Source : Les Fables peintes du corps abîmé, les images de l’infirmité du seizième au vingtième siècle par Henri-Jacques Stiker, éditions du Cerf, collection Histoire, recommandé par Neûre aguèce, no copyright infringement intended.
Tout est tricherie, trompe-l’œil, faux dans ce monde
prothétique, postiche, reconstruit. La décoration que porte le joueur en violet
sonne elle-même faux, ajoutant au mensonge. Ces invalides de guerre, mal
réparées, portent les stigmates de l’illusion. Illusion qu’illustre la femme
nue dessinée sur la peau artificielle recousue sur la tête du donneur. Ce
pantin a sur la tête, dans la tête, une scène de vie, un fantasme sexuel alors
qu’il n’est plus qu’un homme-tronc. C’est bien la seule chose naturelle de ce
tableau, mais elle est plaquée.
Otto Dix dit tout cela directement, car, sur la
prothèse maxillaire du joueur, il a marqué : « Prothèse de Marque
Dix. » Tout cela est ma fabrication, c’est ma vision des choses, semble
dire le peintre, qui pourrait ajouter : Lisez ce que j’écris et déchiffrez
ce que je peins, la réalité est celle que je vois. Autrement dit, Otto Dix nous
avertit qu’au-delà des horreurs bien réelles, il crée une fiction, qu’au-delà
du contenu visible, il nous donne sa vision des invalides.
Qu’en est-il ? Il y a déjà tout l’artifice
présenté que nous venons de décrire. Mais il y a plus. La guerre a fabriqué des
hommes cartes, voués à jouer et à tricher, car c’est leur seul statut et leur
seule possibilité : la falsification. Par ailleurs, ces personnages sont
des « incommunicants » si l’on ose dire. La grotesque prothèse
auditive, sans doute inutile, les visages morts, et tous les aspects que nous
avons déjà relevés les placent dans un
autre monde que celui des vivants et du social. Ils sont des machines absurdes.
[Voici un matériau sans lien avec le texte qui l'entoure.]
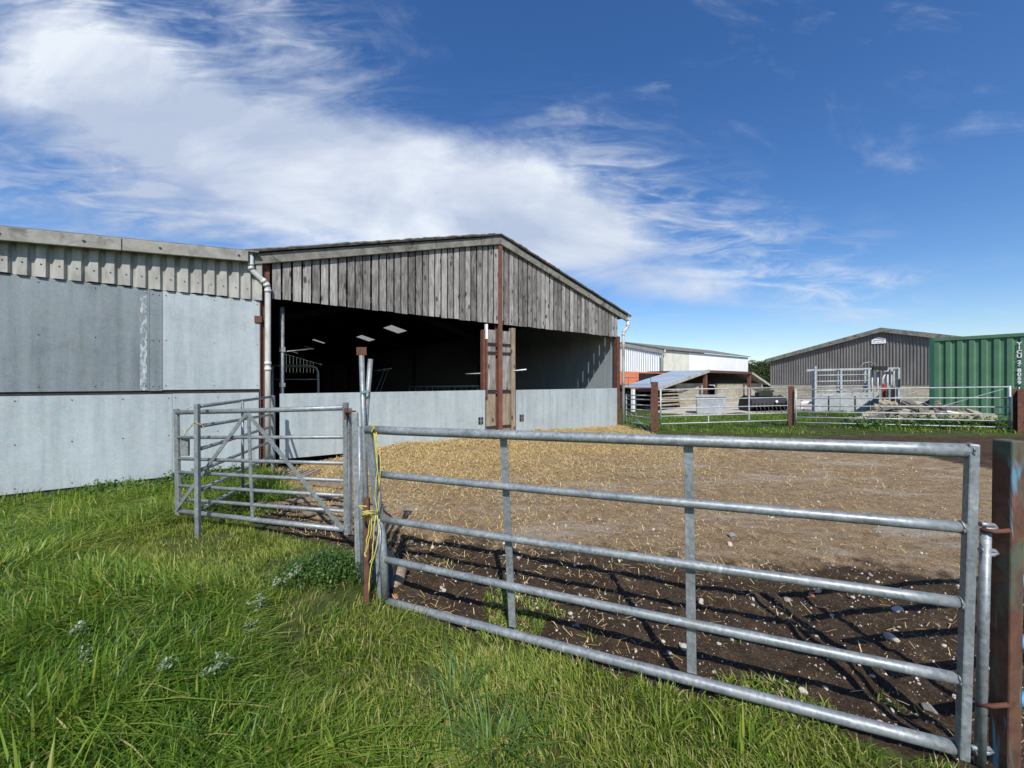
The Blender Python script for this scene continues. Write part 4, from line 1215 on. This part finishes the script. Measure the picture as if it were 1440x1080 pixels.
def white_shed():
    rz = math.atan2(-.799, .601); loc = Vector((14.9, 38, 0)); FM = Matrix.Translation(loc) @ Matrix.Rotation(rz, 4, 'Z')
    b = thing('white_shed', 'large white clad farm shed behind the low open shed', 'shed', tuple(loc), rz)
    W, L, EZ = 9.2, 19.4, 4.82; top = lambda x: EZ + (W / 2 - abs(x + W / 2)) * .225
    m = LB(FM); corr(m, -W, 0, 0, lambda x: top(x) - .1, 0, .26, .05); m.build('ribbed_gable', M['white_clad'], b)
    m = LB(FM); m.box(.0, .06, 4.9, L, 0, EZ - .08); m.build('side_wall', M['white_clad'], b)
    m = LB(FM); m.box(.0, .05, .05, 4.88, 3.0 - .55, EZ - .08); m.build('cream_panel', M['cream'], b)
    m = LB(FM); m.box(-.3, -.25, .05, 4.88, 0, 2.6); m.build('opening_shade', M['black'], b)  # black sheet standing in for the shade inside the side opening
    m = LB(FM)
    for x0, x1 in ((-W - .25, -W / 2), (-W / 2, .3)):
        m.hexa([(x0, -.2, top(x0) + .02), (x1, -.2, top(x1) + .02), (x1, L + .2, top(x1) + .02), (x0, L + .2, top(x0) + .02), (x0, -.2, top(x0) + .10), (x1, -.2, top(x1) + .10), (x1, L + .2, top(x1) + .10), (x0, L + .2, top(x0) + .10)])
    m.build('roof', M['cement'], b)
    m = LB(FM)
    for x0, x1 in ((-W - .1, -W / 2), (-W / 2, .12)):
        m.hexa([(x0, -.16, top(x0) - .42), (x1, -.16, top(x1) - .42), (x1, -.10, top(x1) - .42), (x0, -.10, top(x0) - .42), (x0, -.16, top(x0) + .01), (x1, -.16, top(x1) + .01), (x1, -.10, top(x1) + .01), (x0, -.10, top(x0) + .01)])
    m.build('verge_board', M['cement_pale'], b)
    m = LB(FM); m.tube([(.28, -.1, 4.75), (.28, -.1, 4.45), (.0, -.14, 4.2), (-.02, -.14, 0)], .09, 8); m.build('gutter', M['white_pipe'], b)
    m = LB(FM); m.box(-W, 0, L - .06, L, 0, EZ - .1); m.box(-W, -W + .06, .1, L - .1, 0, EZ - .1); m.build('rear_wall', M['white_clad'], b)


white_shed()


def low_sheds():
    loc = Vector((7.96, 21, 0)); FM = Matrix.Translation(loc) @ Matrix.Rotation(RZ, 4, 'Z')
    b = thing('open_shed', 'low open fronted shed with grey sheet roof and rusty posts', 'shed', tuple(loc), RZ)
    D = 4.2; prof = [(-.15, 1.26), (5.3, 2.29), (11.8, 2.28), (15.1, 1.38)]
    for (x0, z0), (x1, z1), mt in zip(prof[:-1], prof[1:], ('grey_roof', 'roof', 'cement')):
        D2 = 2.3 if mt == 'grey_roof' else D
        m = LB(FM); m.hexa([(x0, -.1, z0), (x1, -.1, z1), (x1, D2, z1), (x0, D2, z0), (x0, -.1, z0 + .05), (x1, -.1, z1 + .05), (x1, D2, z1 + .05), (x0, D2, z0 + .05)])
        m.build('roof', M[mt], b)
    m = LB(FM); (x0, z0), (x1, z1) = prof[0], prof[1]
    m.hexa([(x0, -.16, z0 - .12), (x1 + .15, -.16, z1 - .09), (x1 + .15, -.105, z1 - .09), (x0, -.105, z0 - .12), (x0, -.16, z0 + .07), (x1 + .15, -.16, z1 + .10), (x1 + .15, -.105, z1 + .10), (x0, -.105, z0 + .07)]); m.build('verge_board', M['cement_pale'], b)
    m = LB(FM); m.beam((11.8, -.13, 2.24), (15.1, -.13, 1.34), .05, .14); m.build('verge_board', M['cement_pale'], b)
    m = LB(FM); m.box(5.3, 11.8, -.13, -.105, 2.17, 2.30); m.build('front_beam', M['rust'], b)
    for x in (5.25, 11.7):
        m = LB(FM); m.box(x - .1, x + .1, -.06, .12, 0, 2.2); m.build('post', M['redox'], b)
    m = LB(FM); m.box(.2, 15, D - .1, D, 0, 1.3); m.build('rear_wall', M['dirty'], b)
    m = LB(FM); m.box(3.8, 15, D - .5, D - .35, 1.35, 2.2); m.build('shade_panel', M['black'], b)  # added black panel, painting the shade at the back of the open front
    # low block walls under the shed
    w = thing('block_wall', 'buff concrete block wall under the low open shed', 'wall', tuple(FM @ Vector((8, .6, 0))), RZ)
    m = LB(FM); m.box(2.7, 6.2, .5, .68, 0, 1.5); m.build('wall', M['block'], w)
    m = LB(FM); m.box(6.2, 7.9, 1.0, 1.1, 0, 1.35); m.build('dark_door', M['black'], w)
    m = LB(FM); m.box(7.9, 15.4, .5, .68, 0, 1.48); m.build('wall', M['block'], w)
    o = LB(FM); o.box(3.9, 5.6, -.35, -.25, .08, .22); tag(o.build('rusty_rail', M['rust'], None, FM @ Vector((4.7, -.3, 0))), 'low rusty rail at the foot of the block wall beside the water tank', 'rail')
    # white post and clutter under the left eave
    o = LB(FM); o.box(-1.35, -1.2, .6, .75, 0, 1.2); tag(o.build('white_post', M['white_paint'], None, FM @ Vector((-1.3, .7, 0))), 'white post under the low grey eave behind the narrow gate', 'post')
    t = thing('timber_rack', 'rack of pale planks stacked under the low grey roof', 'planks', tuple(FM @ Vector((1.2, .4, 0))), RZ)
    for k in range(5):
        m = LB(FM); m.box(.2 + .08 * k, 3.0 - .05 * k, .1 + .06 * (k % 2), .3 + .06 * (k % 2), .25 + .2 * k, .34 + .2 * k); m.build('plank', M['blockstone'], t)
    for x in (.5, 2.5):
        m = LB(FM); m.box(x, x + .08, .32, .4, 0, 1.2); m.build('upright', M['rust'], t)
    # orange-roofed building between
    loc2 = Vector((8.4, 26.6, 0)); b2 = thing('orange_roofed_shed', 'low building with a rust orange sheet roof beside the barn corner', 'shed', tuple(loc2), RZ)
    FM2 = Matrix.Translation(loc2) @ Matrix.Rotation(RZ, 4, 'Z')
    m = LB(FM2); m.hexa([(-2.2, -2, .98), (8.6, -2, .98), (8.6, 2.6, 2.36), (-2.2, 2.6, 2.36), (-2.2, -2, 1.04), (8.6, -2, 1.04), (8.6, 2.6, 2.42), (-2.2, 2.6, 2.42)]); m.build('roof', M['orange'], b2)
    m = LB(FM2); m.box(-2, 8.4, 2.3, 2.5, 0, 2.25); m.box(-2, -1.85, -1.8, 2.29, 0, 1.0); m.box(8.25, 8.4, -1.8, 2.29, 0, 1.0); m.build('walls', M['dirty'], b2)


low_sheds()


# ------------------------------------------------------------------ dark shed and container
def dark_shed():
    rz = math.atan2(-.799, .601); loc = Vector((23.5, 35, 0)); FM = Matrix.Translation(loc) @ Matrix.Rotation(rz, 4, 'Z')
    b = thing('dark_shed', 'brown grey ribbed metal shed on a block plinth with a small white gable sign', 'shed', tuple(loc), rz)
    W, L = 14.8, 26; top = lambda x: 3.67 + (W / 2 - abs(x - W / 2)) * .262
    m = LB(FM); corr(m, 0, W, 1.42, lambda x: top(x) - .05, 0, .178, .055); m.build('ribbed_gable', M['brown_clad'], b)
    m = LB(FM); m.box(.02, W - .02, .02, .22, 0, 1.46); m.build('plinth_wall', M['block'], b)
    m = LB(FM)
    for x0, x1 in ((-.3, W / 2), (W / 2, W + .3)):
        m.hexa([(x0, -.25, top(x0) - .0), (x1, -.25, top(x1) - .0), (x1, L, top(x1) - .0), (x0, L, top(x0) - .0), (x0, -.25, top(x0) + .08), (x1, -.25, top(x1) + .08), (x1, L, top(x1) + .08), (x0, L, top(x0) + .08)])
    m.build('roof', M['cement'], b)
    for x0, x1 in ((-.3, W / 2 - .6), (W / 2 - .59, W / 2), (W / 2, W / 2 + .59), (W / 2 + .6, W + .3)):
        m = LB(FM); m.hexa([(x0, -.33, top(x0) - .26), (x1, -.33, top(x1) - .26), (x1, -.255, top(x1) - .26), (x0, -.255, top(x0) - .26), (x0, -.33, top(x0) + .07), (x1, -.33, top(x1) + .07), (x1, -.255, top(x1) + .07), (x0, -.255, top(x0) + .07)]); m.build('verge_board', M['cement'], b)
    m = LB(FM); m.tube([(-.3, -.35, 3.5), (-.3, L, 3.5)], .09, 8); m.build('gutter', M['dark'], b)
    m = LB(FM); m.box(-.02, .0, .22, L, 0, 3.6); m.box(W, W + .02, .22, L, 0, 3.6); m.box(.1, W - .1, L - .1, L - .05, 0, 3.6); m.build('walls', M['brown_clad'], b)
    s = W / 2 - .15
    m = LB(FM); m.prism([(s - .40, -.10, 4.50), (s + .40, -.10, 4.50), (s + .40, -.10, 4.86), (s + .05, -.10, 4.98), (s - .05, -.10, 4.98), (s - .40, -.10, 4.80)], (0, 1, 0), .03); sg = m.build('sign', M['white_paint'], b)
    m = LB(FM); m.box(s - .28, s + .28, -.105, -.101, 4.74, 4.775); m.box(s - .32, s - .22, -.105, -.101, 4.62, 4.665); m.box(s + .2, s + .3, -.105, -.101, 4.645, 4.69)
    m.box(s - .14, s + .14, -.105, -.101, 4.57, 4.585); m.box(s - .10, s + .10, -.105, -.101, 4.85, 4.862)
    m.build('lettering', M['ink'], sg)


dark_shed()


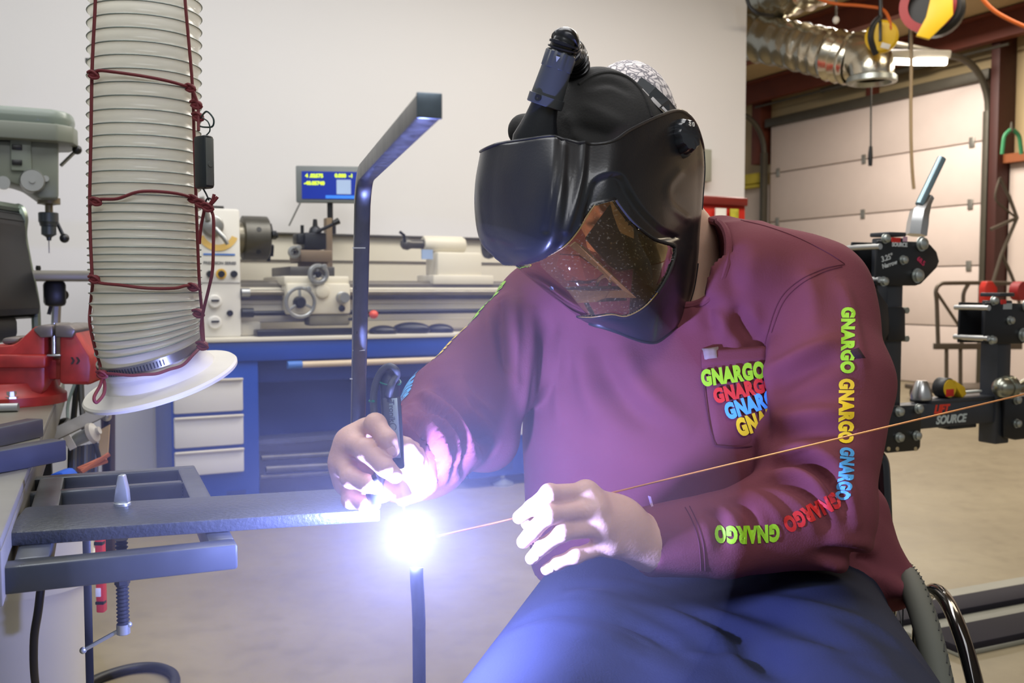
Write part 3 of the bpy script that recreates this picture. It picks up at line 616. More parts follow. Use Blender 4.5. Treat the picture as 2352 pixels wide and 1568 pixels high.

Pourquoi absurdes ? Ab surdus, sans son, sourd, discordant,
désaccordé, sans communication : ils n’ont plus leur sens et ils n’ont
plus de sens.
L’infirmité, qui touche quelque peu à une forme de monstruosité, êtres incomplets ou numériquement diminués, est le support d’une vision qui ne trouve plus de valeur au spectacle qui s’offre. On tourne dans un monde de signifiants dont la seule sémantique est l’absurde. Insignifiance du monde et de la société aux yeux de Dix. L’infirmité est ici le symbole du dévitalisé, du « désanimé. » Elle s’invalide, pour faire encore un jeu de mots. Les infirmes ne sont ni validés, ni validant, ils sont sans prix, dévalorisés, sans qualités, comme l’homme de Musil.